We thank you all for your continued support to reading our content, and we can do it this year as well.
Here are some of the stories that stood up in each month.
January: NITA-U addresses issues on the NBI – missing links project procurement process
The National Information Technology Authority Uganda (NITA-U) came out to clarify that the recent media reports that allude to impropriety in the Missing Links bidding process are false and unsubstantiated.
Whilst ill-fated, the originators of the false news around the National Backbone Infrastructure, Missing Links Project, noticeably intent on downplaying Uganda’s progress in achieving widespread connectivity and significantly lowered internet bandwidth costs to Ugandan individuals and organizations over the last ten years ( goo.gl/JFh63e).

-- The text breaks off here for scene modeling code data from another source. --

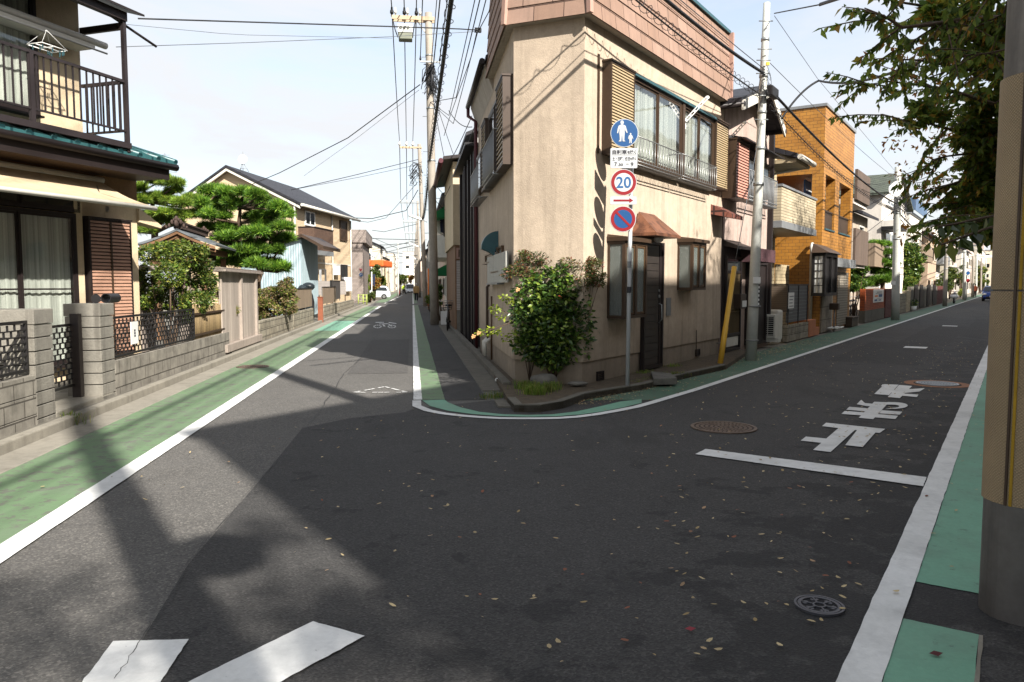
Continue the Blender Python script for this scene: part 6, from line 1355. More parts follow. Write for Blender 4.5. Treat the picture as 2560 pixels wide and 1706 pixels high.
bl=blobsK(KR,[(700,760,60),(760,760,50),(690,850,60),(770,850,60),(820,840,40),(680,940,60),(750,950,60),(800,930,40),(680,1040,50),(730,1040,50),(690,1100,40),(720,1160,30),(660,720,40),(770,1000,40)],53.,3.409,.3,1,13)
bushy('garden_tree','large dark leafy tree right of the steel pole','tree',np.array([*bl[7][:2],.1]),bl,10000,.17,[(M['camellia'],.8),(M['bush'],.25)],42,trunk=.06,tname='trunk')
FW=FA.sh(0,.12)
M['redbrick']=bricks('orange_red_brick','#9a4a20','#8a3f1a','#4a2414',.21,.07,.006,.6,.5,.004,.12,.1); M['marbrick']=bricks('maroon_brick','#5e2e28','#522723','#2e1614',.21,.07,.006,.7,.5,.004,.12,.1)
s=span(FW,KR(352,1100),KR(510,1320)); ow=thing('orange_brick_wall',FW.p(s[0],0),'orange brick garden wall carrying a white poster','wall'); b=MB(); b.box(FW,s[0],s[1],.5,s[3],-.2,0); b.build('bricks',M['redbrick'],ow); b=MB(); b.box(FW,s[0],s[1],0,.498,-.22,.02); b.build('base',M['conc_dark'],ow)
p=span(FW,KR(420,1105),KR(502,1208)); po=thing('poster',FW.p(p[0],p[2]),'white poster with blue and orange drawings on the orange brick wall','poster'); b=MB(); b.box(FW,p[0],p[1],p[2],p[3],.002,.02); b.build('board',M['white'],po); w_=p[1]-p[0]; h_=p[3]-p[2]
M['ora']=simple('poster_orange','#d87a3a',.6)
for (m_,x0,x1,y0,y1) in (('ora',.12,.4,.42,.55),('inkblue',.5,.85,.4,.62),('inkblue',.1,.35,.1,.24),('grey',.3,.8,.75,.82),('grey',.2,.85,.66,.7),('grey',.3,.9,.28,.31),('inkblue',.5,.75,.12,.2)): b=MB(); b.box(FW,p[0]+w_*x0,p[0]+w_*x1,p[2]+h_*y0,p[2]+h_*y1,.021,.024); b.build('printed_shape',M[m_],po)
p=span(FW,KR(515,1100),KR(588,1365),.05); mw=thing('maroon_brick_pier',FW.p(p[0],0),'maroon brick pier with orange edge beside the steel pole','wall'); b=MB(); b.box(FW,s[1]+.05,p[1],0,p[3],-.4,.05); b.build('bricks',M['marbrick'],mw); b=MB(); b.box(FW,p[1]+.003,p[1]+1.2,.3,p[3],-.3,.02); b.build('orange_panel',M['redbrick'],mw)
# front walls and gates further on
for i,(x0,x1,yt,m_,lab) in enumerate(((640,700,1140,'cmu_old','low block wall right of the steel pole under the leafy tree'),(700,742,1115,'brickbal','yellowish tiled gate pier beyond the leafy tree'),(742,850,1080,'conc_dark','grey concrete gate wall with dark gates, left of its twin'),(850,960,1080,'conc_dark','grey concrete gate wall with dark gates, before the old timber pole'),(965,1010,1075,'marbrick','reddish block pier before the old timber pole'))):
    q=span(FA,KR(x0,yt),KR(x1,1290)); t=thing('front_wall',FA.p((q[0]+q[1])/2,0),lab,'wall'); b=MB(); b.box(FA,q[0],q[1]-.02,0,FA.uv(*KR((x0+x1)/2,yt))[1],-.2,0); b.build('blocks',M[m_],t)
    if 'gates' in lab:
        for k in (.2,.6): b=MB(); w_=q[1]-q[0]; b.box(FA,q[0]+w_*k,q[0]+w_*(k+.22),.1,1.6,.002,.05); b.build('gate',M['black'],t)
pt=thing('flower_pot',FA.p(FA.uv(*KR(765,1275),.2)[0],0,.2),'white flower pot with a small plant at the concrete gate wall','plant pot'); c=FA.p(FA.uv(*KR(765,1275),.2)[0],0,.2)
b=MB(); b.tube([c,c+UP*.3],[.12,.17],12); b.build('pot',M['white'],pt); leaf_mesh('plant',leaves(np.random.RandomState(2),[(c[0],c[1],.5,.2,.2,.2)],160,.1),M['camellia'],pt)
# ================= rows of further houses =================
PALE=['#b9b0a0','#a99f8e','#c4bfb4','#9c8f80','#b5a68c','#8d857c','#b8a79a','#c2b9a6','#93908c','#a8927c']
for i,c in enumerate(PALE): M['w%d'%i]=streaked('render_%d'%i,c,'#5e564c',.3,.85,.004,40)
def rowhouse(F,s0,s1,h,dep,o,wm,label,roof='flat',name='house',fl=2,rm='darkroof',side=True,balc=None,cat='house',win=True):
    t=thing(name,F.p((s0+s1)/2,0,o),label,cat); Fo=F.sh(0,o)
    b=MB(); b.box(Fo,s0,s1,0,h,-dep,0)
    if roof=='gable': b.prism([Fo.p(s0,h+.001,0),Fo.p(s0,h+dep*.22,-dep/2),Fo.p(s0,h+.001,-dep)],Fo.d*(s1-s0))
    b.build('wall',wm,t)
    if roof=='gable':
        b=MB()
        for (oa,za,ob_,zb_) in ((.5,h-.12,-dep/2,h+dep*.22+.1),(-dep/2,h+dep*.22+.1,-dep-.5,h-.12)): b.hexa([Fo.p(s0-.4,za-.02,oa),Fo.p(s1+.4,za-.02,oa),Fo.p(s1+.4,zb_-.02,ob_),Fo.p(s0-.4,zb_-.02,ob_),Fo.p(s0-.4,za+.12,oa),Fo.p(s1+.4,za+.12,oa),Fo.p(s1+.4,zb_+.12,ob_),Fo.p(s0-.4,zb_+.12,ob_)])
        b.build('roof',M[rm],t)
    else:
        b=MB(); b.box(Fo,s0-.1,s1+.1,h+.002,h+.2,-dep-.1,.1); b.build('parapet',M['grey'],t)
    G=Fo.turn(s0)
    if win:
        n=max(1,int((s1-s0)/3))
        for f in range(fl):
            z=h/fl*f+.9
            for k in range(n):
                a=s0+(s1-s0)*(k+.5)/n; b=MB(); frame_rect(b,Fo,a-.75,a+.75,z,z+1.15,.08,0,.08); fr=b.build('window',M['offwhite' if (k+f)%2 else 'brown'],t); b=MB(); b.box(Fo,a-.67,a+.67,z+.08,z+1.07,.01,.03); b.build('pane',M['darkglass'],fr)
            if side and dep>3:
                ga=float((Fo.p(s0,0,-dep*.3)-G.P)@G.d); b=MB(); frame_rect(b,G,ga-.6,ga+.6,z,z+1.1,.08,0,.06); fr=b.build('window',M['offwhite'],t); b=MB(); b.box(G,ga-.52,ga+.52,z+.08,z+1.02,.01,.03); b.build('pane',M['darkglass'],fr)
    if balc:
        z=h*.5; b=MB(); b.box(Fo,s0+.3,s1-.3,z-.1,z+.05,0,1.0); b.box(Fo,s0+.3,s1-.3,z+.05,z+1.05,.92,1.0); b.box(Fo,s0+.3,s0+.38,z+.05,z+1.05,0,.92); b.build('balcony',M[balc],t)
    return t
FLn=Frame(st1(0,-4.3),D1,R1); FRn=Frame(st1(0,1.6),D1,-R1)
M['tile_grey']=bricks('grey_wall_tile','#8c8078','#7d726a','#4e4640',.22,.11,.01,.7,.5,.006,.16)
# grey tiled block past the gabled house
Yb=66.; F6=Frame((0,Yb),(1,0,0),(0,-1,0)); xr=F6.uv(912,600)[0]; zt6=F6.uv(900,577)[1]
gt=thing('grey_tiled_block',F6.p(xr-4,0),'grey tiled apartment block behind the gabled house','building'); b=MB(); b.box(FLn,66,76,0,zt6-1.1,-9,.15); b.box(FLn,65.9,76,zt6-1.098,zt6,-9,.45); b.box(FLn,69,71,zt6+.002,zt6+2.4,-6,-4); b.build('wall',M['tile_grey'],gt)
s=span(F6,(882,608),(894,640)); b=MB(); frame_rect(b,F6,s[0],s[1],s[2]-.5,s[3],.1,0,.4); b.build('window',M['white'],gt); b=MB(); b.box(F6,s[0]+.1,s[1]-.1,s[2]-.4,s[3]-.1,.3,.35); b.build('pane',M['lace'],gt)
s=span(F6,(884,694),(893,735)); b=MB(); b.box(F6,s[0],s[1],0,s[3],.003,.08); b.build('entrance',M['offwhite'],gt)
# beyond the side road, left
M['orangeaw']=simple('orange_awning','#c85a20',.7); M['bluetile']=bricks('blue_roof_tile','#3f6a8a','#355c7a','#1c3346',.4,.3,.03,.5,0,.03)
rowhouse(FLn,84,98,3.1,7,-.6,M['w4'],'low shop with a bright orange awning on the left street','flat','shop',1,cat='shop')
aw=thing('shop_awning',FLn.p(84,3,.3),'bright orange awning along the low shop front','awning'); p0=aty(919,657,84); p1=aty(960,668,88); b=MB(); G=Frame((0,84),(1,0,0),(0,-1,0)); a=span(G,(919,657),(960,669)); b.box(G,a[0],a[1],a[2]+.1,a[3]+.3,-6,.3); b.build('canvas',M['orangeaw'],aw,bevel=.15)
rowhouse(FLn,96,112,5.6,9,-1.5,M['w3'],'old two-storey house with blue tiled roof behind the orange awning shop','gable','house',2,'bluetile')
specs=[(113,122,7.2,'w0','gable'),(123,131,6.2,'w2','flat'),(132,143,7.5,'w8','flat'),(144,155,6.4,'w4','gable'),(156,170,8.6,'w2','flat'),(172,190,7,'w6','gable'),(192,215,9.5,'w0','flat'),(218,245,8,'w7','gable'),(248,280,11,'w2','flat')]
nm=['first','second','third','fourth','fifth','sixth','seventh','eighth','ninth','tenth','eleventh','twelfth','thirteenth']
for i,(a,b_,h,w,r) in enumerate(specs): rowhouse(FLn,a,b_,h,8,-.3-(i%3)*.8,M[w],f'{["pale","white","grey","tan","tall white","pinkish","broad tan","long cream","tallest white"][i]} house left of the left street, {nm[i]} beyond the blue roof',r)
specs=[(60,68,6.8,'w7','gable'),(69,78,7.2,'w6','flat'),(79,90,6.2,'w2','gable'),(91,104,7.6,'w4','flat'),(105,120,6.4,'w8','gable'),(121,140,8,'w0','flat'),(142,165,7,'w3','gable'),(168,200,9,'w2','flat'),(205,250,8,'w6','gable')]
for i,(a,b_,h,w,r) in enumerate(specs): rowhouse(FRn,a,b_,h,8,-.6-(i%2)*.6,M[w],f'{["cream","pink","white","tan","grey","long pale","brown","tall white","far pink"][i]} house right of the left street, {nm[i]} beyond the second pole',r)
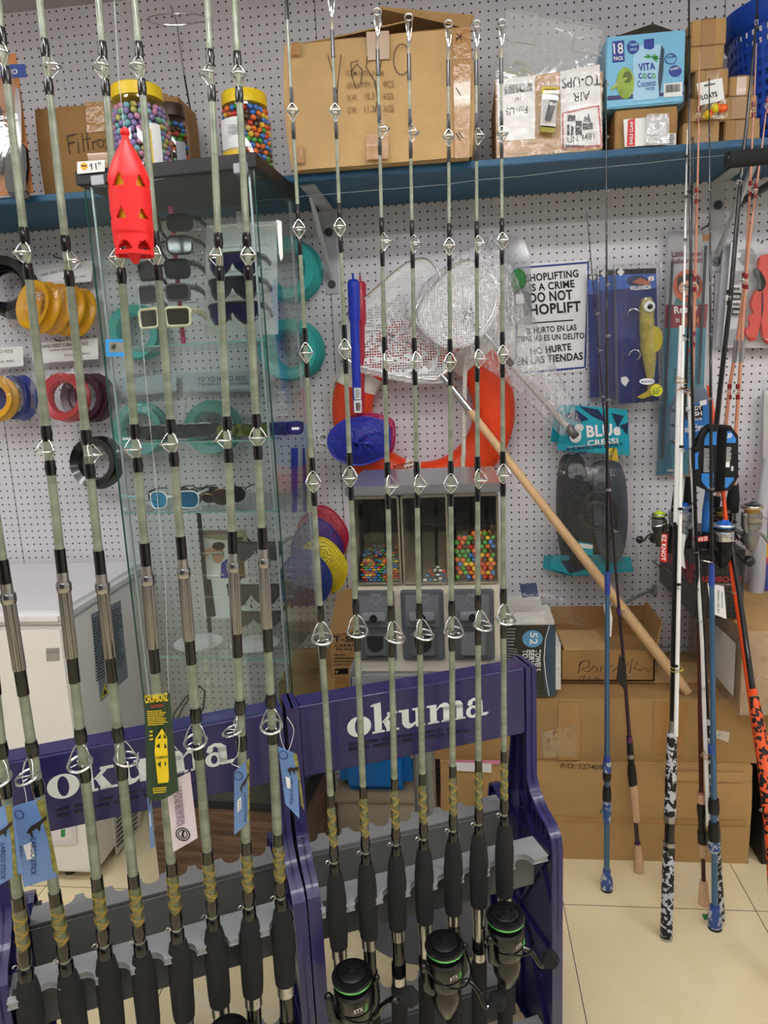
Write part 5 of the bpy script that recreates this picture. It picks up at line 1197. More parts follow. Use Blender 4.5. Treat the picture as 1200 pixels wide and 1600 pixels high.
# ------------------------------------------------ snorkel set bags
M_cy = mat('cyan_print', '17a3b8', .4, var=.06); M_nv = mat('navy_print_dark', '1a2a52', .4)
def snorkelbag(ox, Y, label, front):
    t = thing('snorkel_set', label, 'snorkel set', PY(925 + ox, 898, Y), 'bagged snorkel sets')
    f = FP(Y)
    f.poly([(x + ox, y) for x, y in ((878, 642), (888, 632), (980, 640), (984, 702), (872, 690))], M_cy, t, .002, 'card_header')
    fg = FP(Y - .003)
    for L in (((880, 650), (900, 640), (920, 655), (905, 660)), ((905, 635), (935, 640), (950, 662), (925, 650)), ((955, 645), (975, 650), (965, 668)), ((885, 660), (900, 668), (893, 690), (884, 675)), ((968, 665), (982, 660), (980, 680))):
        fg.poly([(x + ox, y) for x, y in L], M_nv, t, .0008, 'printed_leaf')
    if front:
        fw_ = FP(Y - .0045)
        fw_.line('BLUe', 917, 684, 970, 680, 19, M_white, t, .04); fw_.line('CRESSI', 918, 697, 966, 693, 9, M_white, t, .03)
        mb = MB(); mb.prism([fw_.p(*q) for q in circ(899, 681, 9.5, 11)[:-1]], (0, -.0005, 0)); mb.prism([fw_.p(*q) for q in circ(905, 668, 7, 6)[:-1]], (0, -.0005, 0)); build(mb, 'printed_mark', M_white, t)
        fw_.line('Your Passport to Underwater Exploring', 886, 701, 967, 693, 3.5, M_white, t, .01)
        fc_ = FP(Y - .002); fc_.poly([(870, 692), (984, 694), (984, 712), (872, 704)], M_cy, t, .001, 'card_band')
        fw_.line('SNORKELING ADULT', 885, 705, 973, 697, 5.5, M_nv, t, .03); fw_.line('COMBO', 886, 713, 918, 710, 6, M_nv, t, .03)
        f.poly([(951, 700), (963, 700), (966, 720), (950, 722)], M_yel, t, .006, 'yellow_tab'); FP(Y - .007).txt('CRESSI', (955, 720), (961, 701), (951, 718), M_black, t, .02)
    # mask, fins, snorkel inside
    M_rub = mat('dark_rubber', '1a2026', .45); M_sil = mat('smoke_silicone', '3a4450', .3)
    fin = [(888, 720), (905, 712), (915, 740), (918, 800), (922, 850), (915, 880), (895, 878), (885, 840), (882, 780)]
    mb = MB().prism([FP(Y - .015).p(x + ox, y) for x, y in smooth2(fin)], (0, -.012, 0)).bevel(.003); build(mb, 'fin', M_rub, t)
    fin = [(935, 730), (962, 722), (975, 750), (978, 820), (968, 870), (945, 872), (932, 840), (928, 780)]
    mb = MB().prism([FP(Y - .02).p(x + ox, y) for x, y in smooth2(fin)], (0, -.012, 0)).bevel(.003); build(mb, 'fin', M_sil if front else M_rub, t)
    build(MB().torus(FP(Y).p(930 + ox, 800, .05), (0, 1, .1), .045, .006, 30, 8), 'mask_skirt', mat('black_rubber', '121417', .5), t)
    build(MB().tube(smooth([FP(Y).p(x + ox, y, .055) for x, y in ((905, 800), (915, 770), (935, 765), (955, 785), (955, 820), (940, 850))], 4, False), .007, 10), 'snorkel_tube', mat('black_rubber', '121417', .5), t)
    f.poly([(x + ox, y) for x, y in ((862, 868), (925, 866), (985, 870), (990, 893), (900, 900), (860, 888))], M_cy, t, .001, 'card_foot')
    f.poly([(x + ox, y) for x, y in ((876, 876), (915, 872), (925, 886), (890, 896))], M_nv, t, .0022, 'printed_leaf')
    f.poly([(x + ox, y) for x, y in ((900, 842), (922, 846), (922, 862), (898, 862))], M_cy, t, .05, 'care_label'); f.poly([(x + ox, y) for x, y in ((902, 843), (922, 846), (921, 852), (901, 850))], M_white, t, .051, 'care_label')
    bag(t, Y - .001, [(x + ox, y) for x, y in ((870, 700), (985, 704), (990, 780), (998, 890), (900, 898), (862, 880), (866, 780))], .065)
    return t
snorkelbag(-12, 2.385, 'rear clear bag of a dark snorkel set, just left behind the front one', False)
snorkelbag(0, 2.325, 'front clear bag of a black snorkel set with a cyan header card', True)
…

Honorable mention: Facebook warned its users that it could offer no assurance that social media was on balance good for democracy ( goo.gl/TCr7zi).
February: SpaceX successfully launched its first test satellites
SpaceX successfully launched and deployed its first two test satellites for Starlink Broadband Project, the rocket company’s own constellation of thousands of communications satellites that aims to provide worldwide broadband internet access by 2024.
If the project is successful, people around the world would get internet that’s about 40 times as fast as current satellite internet providers, even in very remote and rural areas ( goo.gl/1c2kEp).
March: Facebook apologizes – Cambridge Analytica scandal
Facebook took out full-page ads in US and UK newspapers in recent days for CEO Mark Zuckerberg to issue an apology to its users following the company’s role in the Cambridge Analytica scandal.
Facebook was also forced to issue a statement defending its data-collection practices, following reports that users trying to delete their accounts were caught unaware of the amount of data the social network had on them ( goo.